Rennaissance Society invites us to the space between

New exhibit showcases themes of vulnerability and memory in mixed media

By Jordan Larson

In Seductiveness of the Interval, the form is just as important as the content. The Renaissance Society’s latest exhibit attempts to give a multicultural look at vulnerability, action, and memory. A collaboration between Romanian artists Stefan Constantinescu, Andrea Faciu, and Ciprian Muresan, the exhibit is a mixture of video, audio, and mixed media pieces, all shown together in one house-like structure, complete with separate rooms and hallways.

Although the exhibit does not present an exclusively Romanian perspective, the mark of the brutal regime of pre-revolution Romanian president Nicolae Ceausescu is certainly present, though the influence is far less obvious than one might imagine. Constantinescu’s two video pieces depict a man’s personal crisis on public transportation in “Troleibuzul 92”, and the lives of Chileans immigrating to Romania and Sweden in “Passenger”. Both works explore the relationship between the public and the personal.

Muresan’s two video pieces deal with the nature of revolution and torture: “Dog Luv” depicts several scenes of dog puppets torturing each other, while “Auto-da-Fé” creates a narrative out of political street graffiti.
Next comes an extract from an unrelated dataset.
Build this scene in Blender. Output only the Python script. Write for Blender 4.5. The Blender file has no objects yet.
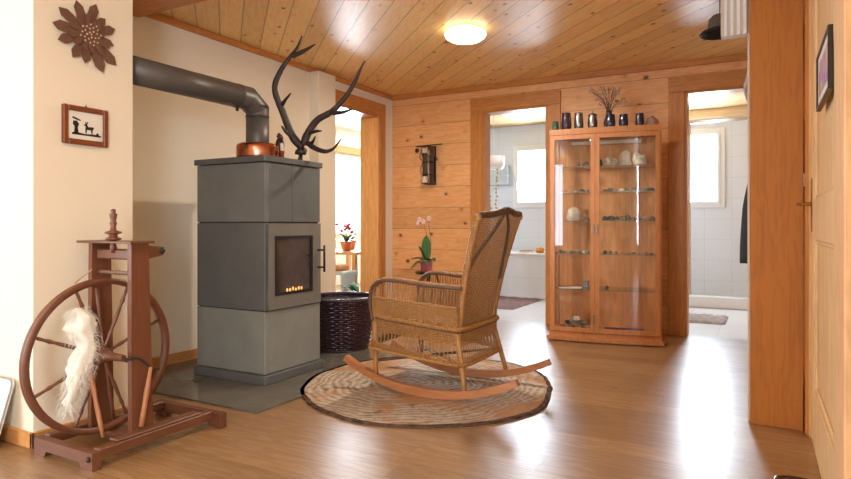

The exhibit’s only ray of happiness comes from Faciu’s work “EXUBERANTIA suspended”, a mixed media piece consisting of one room playing an audio track, and a small garden on the roof of the exhibition’s all-encompassing structure. Seductiveness’s theme of vulnerability is most clear here. As Faciu explained in the discussion with the artists, the garden is meant to represent hope and the frailty of life.

According to the artists, the exhibit attempts to function as a theater piece, with each work representing a separate act. The structure serves to unify them by acting as a stage. According to the artists, one of their main influences was French playwright Eugène Ionesco, who emphasized the space between acts. The space between the exhibit’s installation rooms are these intervals—the spaces between the different acts in the play. At one point, Constantinescu quipped that “an artist should be really active, otherwise they die out.”

Therein lies the seductiveness of the interval: In the space between acts, the viewer isn’t doing anything. The intervals between rooms in the exhibit act as negative spaces in which the viewer can consider their role as participants in the play. Or perhaps the interval is seductive because of its relief from the pain depicted in the video installations; the exhibit is pretty bleak in its depictions of torture and repression.

Seductiveness of the Interval succeeds as a group exhibition. The structure, though seemingly redundant, does make one aware of one’s progression through the exhibit, which is an experience in itself. And according to the artists, we are privy to the exhibition’s best realization to date. Although the exhibit debuted at the 2009 Venice Biennale, the artists believe that the exhibit works much more effectively at the Renaissance Society, as they “couldn’t realize as beautifully in Venice.”